The jury found the issue against Maryland, and that he is not entitled to the $1,828.50. The testimony of defendants tends to prove that the lot is worth $1,600 to $1,800, while plaintiff values it higher. The defendant objects to the judgment because no finding has been made establishing the fact that the Old Town or Maryland lot was taken by defendants in part payment of the Stokes land at a valuation of $2,600. As this is admitted by the evidence of the defendants themselves, in adjusting the equities of the case the judge had a right to assume it to be a fact. Mateer testified to it, and so did Payne. The latter gives all the figures specifically, as follows: "I brought the money, $550, down to pay Maryland, and left it with Mr. Johnson. The final settlement was made in Johnson's office, final closing up of the trade and final settlement and everything paid and final balance sheet made up by Mr. Johnson of the whole transaction. We took their Sixth Street property at $13,000 and the Old Town road property at $2,600; that made a total of $15,600. We took two deeds of trust, aggregating $6,934.18, which made a total of $22,534.18. The Stokes County land was $20,250, and cash paid Maryland $550. The $550 went to Maryland in full of his interest in the transfer — transfer of his Old Town road property to us. We paid off judgment for $96.44 against J. R. Miller and assumed $221.50 (407) on the Maryland property, and deed of trust on Sixth Street property of $1,414, and some record expense, $2.24; that totals $22,534.18 and balances the transaction. This statement I have given out, according to my understanding with Miller, was the final settlement of this whole transaction, and figures I have given were final, complete, and satisfactory settlement of the whole transaction as affecting George Maryland's property and J. R. Miller's — both of them."

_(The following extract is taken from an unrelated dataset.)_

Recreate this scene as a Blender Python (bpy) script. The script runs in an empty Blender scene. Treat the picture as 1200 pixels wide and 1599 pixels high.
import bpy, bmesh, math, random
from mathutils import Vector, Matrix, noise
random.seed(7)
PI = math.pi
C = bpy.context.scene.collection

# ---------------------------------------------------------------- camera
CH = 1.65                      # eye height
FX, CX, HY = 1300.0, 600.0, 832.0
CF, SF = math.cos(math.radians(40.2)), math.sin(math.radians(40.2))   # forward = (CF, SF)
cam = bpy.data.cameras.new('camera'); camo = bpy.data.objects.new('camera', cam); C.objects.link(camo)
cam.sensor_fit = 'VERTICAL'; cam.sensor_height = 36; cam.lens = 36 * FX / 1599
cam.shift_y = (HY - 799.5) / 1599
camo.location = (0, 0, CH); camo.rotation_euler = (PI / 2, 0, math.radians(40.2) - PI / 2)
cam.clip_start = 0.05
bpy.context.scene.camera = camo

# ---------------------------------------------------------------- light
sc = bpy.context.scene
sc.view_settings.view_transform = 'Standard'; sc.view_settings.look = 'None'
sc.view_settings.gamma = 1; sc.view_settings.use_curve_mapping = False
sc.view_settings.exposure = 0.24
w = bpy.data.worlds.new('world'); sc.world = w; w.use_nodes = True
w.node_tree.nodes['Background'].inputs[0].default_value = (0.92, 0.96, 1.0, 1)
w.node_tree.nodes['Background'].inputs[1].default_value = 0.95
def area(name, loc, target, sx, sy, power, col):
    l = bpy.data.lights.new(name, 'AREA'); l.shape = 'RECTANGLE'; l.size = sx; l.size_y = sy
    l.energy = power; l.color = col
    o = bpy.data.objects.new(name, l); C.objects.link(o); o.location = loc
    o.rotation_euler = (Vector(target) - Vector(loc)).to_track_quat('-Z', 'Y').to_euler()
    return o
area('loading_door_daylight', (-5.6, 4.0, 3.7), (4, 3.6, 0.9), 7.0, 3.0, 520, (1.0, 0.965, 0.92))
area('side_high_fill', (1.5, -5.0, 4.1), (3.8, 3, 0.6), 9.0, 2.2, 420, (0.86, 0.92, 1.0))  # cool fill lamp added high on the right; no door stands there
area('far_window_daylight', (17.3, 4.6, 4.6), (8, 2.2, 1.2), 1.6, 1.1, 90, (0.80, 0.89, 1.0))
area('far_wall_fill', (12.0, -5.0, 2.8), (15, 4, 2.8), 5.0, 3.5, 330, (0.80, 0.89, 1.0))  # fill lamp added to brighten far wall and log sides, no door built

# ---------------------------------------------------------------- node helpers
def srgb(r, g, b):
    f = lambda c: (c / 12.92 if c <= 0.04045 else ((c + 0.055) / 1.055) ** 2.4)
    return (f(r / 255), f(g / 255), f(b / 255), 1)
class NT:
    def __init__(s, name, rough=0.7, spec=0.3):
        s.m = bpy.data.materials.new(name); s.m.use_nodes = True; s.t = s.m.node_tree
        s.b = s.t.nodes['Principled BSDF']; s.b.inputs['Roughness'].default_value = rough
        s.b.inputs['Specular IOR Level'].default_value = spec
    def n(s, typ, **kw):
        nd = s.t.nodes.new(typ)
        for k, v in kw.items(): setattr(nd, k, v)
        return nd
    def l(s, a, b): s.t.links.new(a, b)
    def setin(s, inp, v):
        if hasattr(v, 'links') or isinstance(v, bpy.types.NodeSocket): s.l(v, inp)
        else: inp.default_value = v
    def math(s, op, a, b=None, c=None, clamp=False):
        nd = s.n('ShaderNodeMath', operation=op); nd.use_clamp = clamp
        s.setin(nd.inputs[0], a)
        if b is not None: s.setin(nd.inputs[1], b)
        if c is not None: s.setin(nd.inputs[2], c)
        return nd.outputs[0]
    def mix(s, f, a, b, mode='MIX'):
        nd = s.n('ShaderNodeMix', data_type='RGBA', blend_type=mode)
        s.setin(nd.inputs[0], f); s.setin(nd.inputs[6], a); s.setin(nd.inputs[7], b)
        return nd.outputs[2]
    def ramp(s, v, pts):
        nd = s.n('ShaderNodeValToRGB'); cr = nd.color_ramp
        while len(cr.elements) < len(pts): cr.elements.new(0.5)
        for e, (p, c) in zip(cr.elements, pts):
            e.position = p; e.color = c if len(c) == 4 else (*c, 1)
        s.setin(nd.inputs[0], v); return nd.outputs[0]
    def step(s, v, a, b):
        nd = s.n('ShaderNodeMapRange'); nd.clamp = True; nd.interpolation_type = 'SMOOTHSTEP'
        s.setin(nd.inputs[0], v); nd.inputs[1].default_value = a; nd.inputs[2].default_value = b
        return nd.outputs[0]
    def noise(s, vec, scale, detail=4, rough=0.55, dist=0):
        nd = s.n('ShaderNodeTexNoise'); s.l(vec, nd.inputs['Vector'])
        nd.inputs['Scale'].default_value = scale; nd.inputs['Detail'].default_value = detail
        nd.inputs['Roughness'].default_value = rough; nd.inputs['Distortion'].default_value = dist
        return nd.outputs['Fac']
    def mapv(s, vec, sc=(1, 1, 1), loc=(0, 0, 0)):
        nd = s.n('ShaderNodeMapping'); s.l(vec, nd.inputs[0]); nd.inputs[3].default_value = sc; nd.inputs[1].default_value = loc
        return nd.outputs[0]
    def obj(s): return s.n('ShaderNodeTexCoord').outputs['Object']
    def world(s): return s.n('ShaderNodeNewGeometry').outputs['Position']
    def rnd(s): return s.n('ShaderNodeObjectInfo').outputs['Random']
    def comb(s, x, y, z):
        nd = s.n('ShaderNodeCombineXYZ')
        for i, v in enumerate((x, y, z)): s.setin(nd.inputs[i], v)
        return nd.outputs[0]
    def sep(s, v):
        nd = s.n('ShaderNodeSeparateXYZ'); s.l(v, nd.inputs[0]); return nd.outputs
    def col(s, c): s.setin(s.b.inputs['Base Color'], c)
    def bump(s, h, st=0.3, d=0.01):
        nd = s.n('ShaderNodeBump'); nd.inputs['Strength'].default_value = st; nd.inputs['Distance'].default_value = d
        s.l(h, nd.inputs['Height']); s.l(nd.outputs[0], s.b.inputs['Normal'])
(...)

The plaintiff offered in open court to pay to defendants the money they have paid out on the Old Town lot and take it back, but defendants refused. Without the finding of an issue of fraud in obtaining that deed, the court cannot compel defendants to make the conveyance, but it can *459 charge them with the $1,828.50 that went to pay for the Stokes land. It would be against good conscience, in view of the admissions of defendants in their evidence, to permit them to retain the property and pay only $771.50 for it. The court very properly rendered judgment against them for the difference between that sum and the agreed price, $2,600, less a certain credit. The court should have charged the sum upon the Stokes land. That can be done now by motion in the Superior Court, upon notice.

The defendants further assign error that "the court, arbitrarily and without any evidence whatsoever, fixed a credit for interest and taxes at $270.91 upon the said judgment of $1,828.50 in favor of the defendants, and the defendants contended then, and contend now, that the interest, taxes, and other amounts expended by them upon the Sixth Street and Old Town road lots were largely in excess of the sum of $270.91 fixed by the court."

The court does not seem to have made a specific finding of the facts as to this credit claimed by defendants upon the $1,828.50, and we are unable to find in the record any admissions of defendants fixing the credit for taxes and interest paid out on the Sixth Street and Old Town lots at the exact sum of $270.91, the credit allowed in the judgment. If defendants contend there is error in the sum, and that it amounts to more than $270.91, they have leave to give notice and apply to the Superior Court to take evidence as to the credit claimed by them for taxes and interest on said lots, and have the true sum ascertained and the said judgment for $1,828.50 credited therewith.

The judgment of the Superior Court is

Affirmed.

Cited: Sanders v. Mayo, 186 N.C. 110 (4c); Grace v. Strickland,188 N.C. 374 (4c); Furst v. Merritt, 190 N.C. 405 (4c); Randle v. Grady,224 N.C. 655 (3p).